Böylece, kişilik özelliklerinin daha doğru ve kesin sonuçlar verebileceği, fakat yetkinliklerin daha somut, görünür ve ölçülebilirliğinin daha kolay olduğu sonucu ortaya çıkıyor. Peki kuruluşlar bu noktada kararlarını nasıl almalılar?

Peoplise, bugüne dek edindiği bilgi birikimi ve İK sektöründeki hakimiyeti ile, her iki yönden de çalışanı değerlendirmenin önemine inanıyor. Geleceği tahminlemeye çalıştığımız bu oldukça soyut değerlendirmeleri, farklı yönlerden farklı yöntemlerle uygulamanın, kesin sonuçlara yaklaşmadaki verimi göz ardı edilemez.
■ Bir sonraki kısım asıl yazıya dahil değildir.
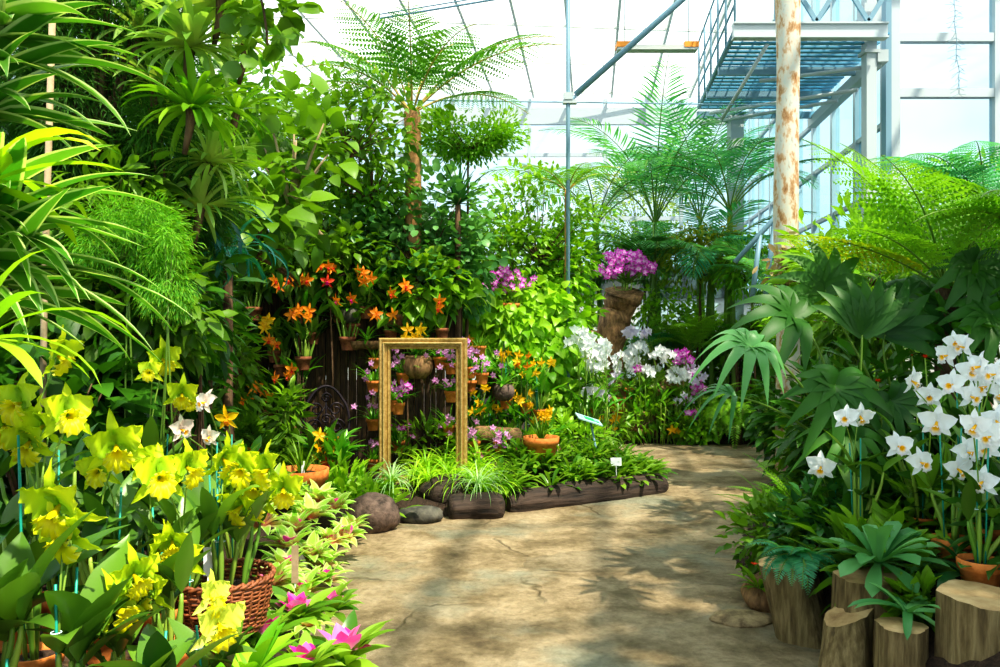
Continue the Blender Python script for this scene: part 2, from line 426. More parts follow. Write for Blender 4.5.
# ------------------------------------------------------------------ ground and path
def pathmat():
    m, nt, nd, lk = mat_new('worn flagstone')
    tc = nd.new('ShaderNodeTexCoord')
    nw = noise(nt, 1.1, 4, .6, tc.outputs['Object'])
    ad = nd.new('ShaderNodeMixRGB'); ad.blend_type = 'ADD'; ad.inputs[0].default_value = .55
    lk.new(tc.outputs['Object'], ad.inputs[1]); lk.new(nw.outputs['Color'], ad.inputs[2])
    vo = nd.new('ShaderNodeTexVoronoi'); vo.feature = 'DISTANCE_TO_EDGE'; vo.inputs['Scale'].default_value = .95
    lk.new(ad.outputs[0], vo.inputs['Vector'])
    vc = nd.new('ShaderNodeTexVoronoi'); vc.inputs['Scale'].default_value = .95; lk.new(ad.outputs[0], vc.inputs['Vector'])
    n1 = noise(nt, 2.2, 7, .68, tc.outputs['Object']); n2 = noise(nt, 22, 5, .7, tc.outputs['Object']); n3 = noise(nt, .8, 4, .6, tc.outputs['Object'])
    base = ramp(nt, n1.outputs[0], [(.30, (.09, .065, .035)), (.43, (.20, .155, .09)), (.56, (.34, .27, .175)), (.74, (.46, .39, .28))])
    sepv = nd.new('ShaderNodeSeparateColor'); lk.new(vc.outputs['Color'], sepv.inputs[0])
    tone = ramp(nt, sepv.outputs[0], [(0, (.72, .74, .72)), (.5, (1, .97, .88)), (1, (1.08, 1.05, 1.0))])
    base = mixc(nt, base, tone, .75, 'MULTIPLY')
    grey = ramp(nt, n3.outputs[0], [(.52, (0, 0, 0)), (.62, (.75, .75, .75))])
    base = mixc(nt, base, (.24, .25, .19), grey)
    fine = ramp(nt, n2.outputs[0], [(.3, (.62, .6, .55)), (.6, (1.05, 1.03, 1))])
    base = mixc(nt, base, fine, .8, 'MULTIPLY')
    crackmask = noise(nt, 1.7, 2, .5, tc.outputs['Object'])
    cm = ramp(nt, crackmask.outputs[0], [(.50, (0, 0, 0)), (.62, (.6, .6, .6))])
    cr = ramp(nt, vo.outputs['Distance'], [(.0, (1, 1, 1)), (.016, (0, 0, 0))])
    crk = mixc(nt, cr, cm, 1.0, 'MULTIPLY')
    base = mixc(nt, base, (.07, .055, .025), crk)
    b = nd.new('ShaderNodeBsdfPrincipled'); lk.new(base, b.inputs['Base Color'])
    rr = ramp(nt, n3.outputs[0], [(.4, (.8, .8, .8)), (.7, (.5, .5, .5))]); lk.new(rr, b.inputs['Roughness'])
    b.inputs['Specular IOR Level'].default_value = .3
    hh = mixc(nt, n1.outputs[0], n2.outputs[0], .25); hh = mixc(nt, hh, (0, 0, 0), crk)
    bp = nd.new('ShaderNodeBump'); bp.inputs['Strength'].default_value = .9; bp.inputs['Distance'].default_value = .05
    lk.new(hh, bp.inputs['Height']); lk.new(bp.outputs[0], b.inputs['Normal'])
    o = nd.new('ShaderNodeOutputMaterial'); lk.new(b.outputs[0], o.inputs[0]); return m
M['path'] = pathmat()
from mathutils import noise as mn
def fbm(x, y, s): return mn.fractal(Vector((x * s, y * s, 3.3)), 1.0, 2.0, 4)
def gridmesh(x0, x1, y0, y1, st, zf):
    nx = int((x1 - x0) / st); ny = int((y1 - y0) / st)
    v = [(x0 + i * (x1 - x0) / nx, y0 + j * (y1 - y0) / ny) for i in range(nx + 1) for j in range(ny + 1)]
    v = [(x, y, zf(x, y)) for x, y in v]; mb = MB(); mb.add(v, grid_quads(nx, ny)[:, ::-1]); return mb
struct('floor', gridmesh(-4, 9, -.5, 10.7, .07, lambda x, y: .018 * fbm(x, y, .9) + .008 * fbm(x, y, 3.0)), M['path'], smooth=True)
g_ = gridmesh(-8, 13, -.5, 24, .12, lambda x, y: gh(x, y) + (.02 * fbm(x, y, 2.5) if gh(x, y) > .02 else -.05))
struct('ground', g_, M['soil'], smooth=True)

# ------------------------------------------------------------------ greenhouse shell
def glassmat(name, tint, a, rough=.05):
    m, nt, nd, lk = mat_new(name)
    t = nd.new('ShaderNodeBsdfTransparent'); t.inputs[0].default_value = rgba(tint)
    g = nd.new('ShaderNodeBsdfGlossy'); g.inputs['Roughness'].default_value = rough
    mx = nd.new('ShaderNodeMixShader'); mx.inputs[0].default_value = a
    lk.new(t.outputs[0], mx.inputs[1]); lk.new(g.outputs[0], mx.inputs[2])
    o = nd.new('ShaderNodeOutputMaterial'); lk.new(mx.outputs[0], o.inputs[0]); return m
M['glass'] = glassmat('clear glass', (.88, .96, 1.0), .06)
M['glassblue'] = glassmat('blue tinted glass', (.55, .85, .98), .12)
def roofmat():
    m, nt, nd, lk = mat_new('translucent roof sheet')
    t = nd.new('ShaderNodeBsdfTransparent'); t.inputs[0].default_value = (1, 1, 1, 1)
    d = nd.new('ShaderNodeBsdfTranslucent')
    tc = nd.new('ShaderNodeTexCoord'); mp = nd.new('ShaderNodeMapping'); mp.inputs['Scale'].default_value = (.25, 1.6, 1)
    mp.inputs['Rotation'].default_value = (0, 0, .5)
    lk.new(tc.outputs['Object'], mp.inputs[0]); nz = noise(nt, 1.6, 3, .5, mp.outputs[0])
    c = ramp(nt, nz.outputs[0], [(.35, (.70, .80, .84)), (.55, (.97, .99, 1))]); lk.new(c, d.inputs[0])
    mx = nd.new('ShaderNodeMixShader'); mx.inputs[0].default_value = .3
    lk.new(t.outputs[0], mx.inputs[1]); lk.new(d.outputs[0], mx.inputs[2])
    o = nd.new('ShaderNodeOutputMaterial'); lk.new(mx.outputs[0], o.inputs[0]); return m
M['roof'] = roofmat()
RZ = 7.6; YB = 20.0; SL = .117
def wx(y): return 4.95 + SL * (y - 10)
mb = MB(); mb.add([(-9, -.4, RZ + .1), (14, -.4, RZ + .1), (14, 10.05, RZ + .1), (-9, 10.05, RZ + .1), (wx(10), 10.05, RZ + .1), (wx(YB), YB, RZ + .1), (-9, YB, RZ + .1)],
                  [(0, 1, 2, 3), (3, 4, 5, 6)])
roof = struct('ceiling', mb, M['roof'])
mb = MB()
for k in range(-12, 14):
    x0 = k * 1.0
    a = Vector((x0 - 1.5, -.3, RZ)); b = Vector((x0 - 1.5 + SL * 20.2, YB, RZ))
    if x0 - 1.5 + SL * 10 > wx(10): b = a + (b - a) * ((10 - a.y) / (b.y - a.y))
    beam(mb, a, b, .05, .12)
for y in np.arange(.5, 20, 2.1): beam(mb, (-9, y - .8, RZ - .07), (wx(y) if y > 10 else 13, y + .6, RZ - .02), .04, .05)
struct('trim_rafters', mb, solid('cream rafters', (.78, .78, .70), .6))
# back wall
mb = MB()
box(mb, -9, wx(YB), YB - .06, YB + .06, 6.85, 7.27); box(mb, -9, wx(YB), YB - .03, YB + .03, 6.03, 6.12); box(mb, -9, wx(YB), YB - .03, YB + .03, 4.4, 4.5)
for x in np.arange(-9, wx(YB), 1.95): box(mb, x - .04, x + .04, YB - .05, YB + .05, 3.2, 7.5)
box(mb, wx(YB) - .25, wx(YB) + .05, YB - .15, YB + .15, 0, 7.6)
box(mb, 3.7, 3.95, YB - .25, YB - .05, 6.8, 7.6)
wb = struct('wall_back', mb, M['steel'])
mb = MB(); box(mb, -9, wx(YB), YB - .01, YB + .01, 3.2, 7.5); g = struct('glass_pane', mb, M['glass'], wb)
mb = MB(); box(mb, -9, wx(YB), YB - .1, YB + .1, 0, 2.4); struct('plinth', mb, M['concrete'], wb)
mb = MB(); box(mb, -9, wx(YB), YB - .16, YB + .12, 2.4, 3.2); struct('coping', mb, M['darkband'], wb)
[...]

Yetenek keşfine önem veren, çoğu sektöründe öncü organizasyon da ilk aşamada; bir liderden beklediği yetkinlikleri, olası davranış setlerini, kültürüne uygun kişilik özelliklerini çıkararak işe başlıyor. Vaka çalışmaları, senaryo odaklı değerlendirme sınavları, anketler ve envanterler gibi çeşitli testlere çalışanlarını tabi tutarak, uzman değerlendirme merkezi (assessment center) uygulamalarından faydalanıyor. Bir yandan kişinin kesin ve öznel değerlerini (kişilik özelliklerini) görmeye çalışırken, bir yandan da bu değerleri daha somut ve parça parça (yetkinlikler bazında) ele alarak, geleceğin liderlerini keşfetmeye çalışıyor. Detaylı değerlendirmelerin, yönetici yorumlarının ve çalışanın yeteneğine ilişkin bilgilerinin bir araya getirilerek yürütüldüğü bu keşif sürecinde ise yardımcı yetenek yönetimi araçlarından yararlanıyorlar.

Peki siz günümüz dünyasında bu denli önemli olan elinizdeki cevheri keşfetme konusunda; geçmişteki somut davranışlara mı, bugünün vaka çalışmalarından çıkan olası davranışlara mı, yoksa ikisine mi odaklanıyorsunuz?